Tweets & Rants 9 March 2013: Matthew 24:1-14; Romans 6:15-23; Psalm 56; Numbers 21-22

thinks Balaam is probably best described as a prophet for profit who made a donkey of himself! Num 22:32 #itscheesyIknow @WeeManWest

believes the context of “these things” is the desolation and destruction of Jerusalem that Jesus had just prophesied. Mat 24:1 @WeeManWest

Matthew 24:3 The “things” the disciples are asking Jesus about pertain to the context. Jesus had just prophesied the blood vengeance upon Jersusalem, its desolation, and the destruciton of its temple. They want to know when it is going to happen.

Jesus’ coming and Jesus’ return are two separate Scriptural concepts of which one cannot differentiate without understanding the writings of the prophets.

Jesus’ coming is about His vengeance, His judgment, which He had just prophesied was going to come to Jerusalem.

Jesus’ return will occur at the last day of His and the Final Judgment will occur at that point.

The end of the age? What age? This is not pointing to the end of time but rather the end of the age they were in that was dominated by the Law and the Temple in Jersualem. When would that age end? 70 AD!

Matthew 24:14 After giving the disciples a series of signs that have been obeserved in every generation since, He gives them a very specific sign. Gospel proclamation in all nations.

The early church was able to achieve this feet, though on a limited scale, as Paul quotes in Romans.

I do believe that before the end of this age, the age that began with the cross, we will again encounter…and hopefully be a part of…a final great movement of the gospel.

Romans 6:16 This rule applies not only in the realm of sin and righteousness but also in the realm of life. Where is your obedience? If you are obeying God you will be clean and clear from obedience to the many forms of idolatry in our day.

We are a slave to whomever we choose to obey. May we choose obedience to Christ.

Romans 6:22 Our life focus becomes Christ Jesus and living out His righteousness in this dark world. Such is the best fruit imaginable.

Psalm 56:1 We desperately need the grace of God at work in our lives. We are trampled and attacked yet God is graciously working out things in this world for our everlasting benefit in the age to come.

Psalm 56:9 What greater assurance can we have than this, that in all the trials we face, God is for us. Even if the trial takes our very lives we know two things: #1 He will have His day of judgment and vengeance; #2 He is our reward.

Numbers 21:5 They loathed the food of God. How rebellious we are?
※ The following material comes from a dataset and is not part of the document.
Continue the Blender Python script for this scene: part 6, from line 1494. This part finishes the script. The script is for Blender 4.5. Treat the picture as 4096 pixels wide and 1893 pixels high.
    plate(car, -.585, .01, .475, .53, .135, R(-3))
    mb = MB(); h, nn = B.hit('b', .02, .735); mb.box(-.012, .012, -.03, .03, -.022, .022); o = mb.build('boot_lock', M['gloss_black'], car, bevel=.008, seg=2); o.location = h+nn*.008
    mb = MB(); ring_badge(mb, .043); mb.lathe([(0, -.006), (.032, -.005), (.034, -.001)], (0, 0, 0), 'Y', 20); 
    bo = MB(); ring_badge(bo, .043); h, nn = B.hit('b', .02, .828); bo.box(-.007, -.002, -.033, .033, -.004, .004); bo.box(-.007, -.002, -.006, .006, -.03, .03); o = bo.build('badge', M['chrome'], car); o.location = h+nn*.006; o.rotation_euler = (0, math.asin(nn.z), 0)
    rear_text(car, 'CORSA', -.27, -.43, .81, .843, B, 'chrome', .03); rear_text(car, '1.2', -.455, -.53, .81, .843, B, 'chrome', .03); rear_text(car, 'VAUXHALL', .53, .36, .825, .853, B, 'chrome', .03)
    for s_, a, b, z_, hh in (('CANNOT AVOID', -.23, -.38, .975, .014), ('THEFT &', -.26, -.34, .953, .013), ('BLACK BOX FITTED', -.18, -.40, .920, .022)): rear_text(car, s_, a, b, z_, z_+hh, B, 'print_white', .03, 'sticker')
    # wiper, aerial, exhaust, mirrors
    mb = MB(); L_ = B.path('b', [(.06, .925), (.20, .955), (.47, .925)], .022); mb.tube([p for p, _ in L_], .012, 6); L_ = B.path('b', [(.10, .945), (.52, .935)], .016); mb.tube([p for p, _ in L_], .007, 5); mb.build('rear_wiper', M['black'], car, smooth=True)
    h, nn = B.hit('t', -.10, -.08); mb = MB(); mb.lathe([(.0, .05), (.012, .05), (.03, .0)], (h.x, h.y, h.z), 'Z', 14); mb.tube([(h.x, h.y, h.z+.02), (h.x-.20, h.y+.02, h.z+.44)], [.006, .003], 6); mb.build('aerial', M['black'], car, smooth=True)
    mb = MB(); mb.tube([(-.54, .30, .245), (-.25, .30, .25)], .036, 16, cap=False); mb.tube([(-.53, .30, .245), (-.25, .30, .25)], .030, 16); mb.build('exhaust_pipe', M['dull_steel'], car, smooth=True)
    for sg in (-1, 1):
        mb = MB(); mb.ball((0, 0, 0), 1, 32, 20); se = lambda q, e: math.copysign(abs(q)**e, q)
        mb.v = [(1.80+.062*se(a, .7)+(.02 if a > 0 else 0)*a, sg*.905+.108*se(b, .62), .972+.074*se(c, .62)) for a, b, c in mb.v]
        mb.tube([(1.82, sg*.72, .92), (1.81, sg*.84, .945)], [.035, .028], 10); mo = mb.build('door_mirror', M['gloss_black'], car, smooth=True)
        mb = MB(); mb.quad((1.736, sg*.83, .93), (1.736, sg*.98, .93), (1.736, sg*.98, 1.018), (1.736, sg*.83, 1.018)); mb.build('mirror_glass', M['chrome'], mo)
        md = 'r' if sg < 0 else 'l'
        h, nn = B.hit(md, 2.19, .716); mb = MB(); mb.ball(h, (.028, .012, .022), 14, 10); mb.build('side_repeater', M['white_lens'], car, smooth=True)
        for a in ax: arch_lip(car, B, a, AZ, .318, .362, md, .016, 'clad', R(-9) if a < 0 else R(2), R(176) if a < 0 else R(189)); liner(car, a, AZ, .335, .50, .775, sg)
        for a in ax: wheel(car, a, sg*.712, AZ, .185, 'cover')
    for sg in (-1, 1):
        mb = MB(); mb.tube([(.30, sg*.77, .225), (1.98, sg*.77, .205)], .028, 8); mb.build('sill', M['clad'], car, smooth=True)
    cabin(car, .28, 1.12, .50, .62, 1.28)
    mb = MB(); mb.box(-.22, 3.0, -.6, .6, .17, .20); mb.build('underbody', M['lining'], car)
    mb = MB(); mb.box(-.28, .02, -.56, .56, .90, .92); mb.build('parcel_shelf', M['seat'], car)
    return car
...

Numbers 21:9 God allowed a plague of serpents to come among the people. If they were bitten they died. When they plead for mercy God instructs Moses to put a bronze serpent on a staff and to tell the people to simply look upon the bronze serpent when they are bitten and they will live.

We are all bitten by the serpent and sin is killing us. Yet, we simply look to the cross in which Jesus Christ hung the serpent and we will live!

Numbers 22:22 God was angered because Balaam went. Balaam knew that God was not going to allow him to curse Israel. Balaam went because he thought that surely he could turn a profit out of this venture.

Numbers 22:31 Balaam was blind to God’s interference in his journey. God had to allow a donkey to speak to him to deliver him from his maddening quest for wealth. Balaam could now see the angel of the Lord standing with his sword drawn to strike him down.

Balaam had thought his donkey was making a mockery of him, yet his donkey was merely trying to spare his life. It was Balaam who was making a donkey out of himself.

Numbers 22:32 Balaam was a prophet for profit. He was perverse in his quest for wealth.

Numbers 22:35 Balaam was permitted to go, yet he was only allowed to speak to them what he is told by God. Balaam will break this covenant chasing wealth as we will see.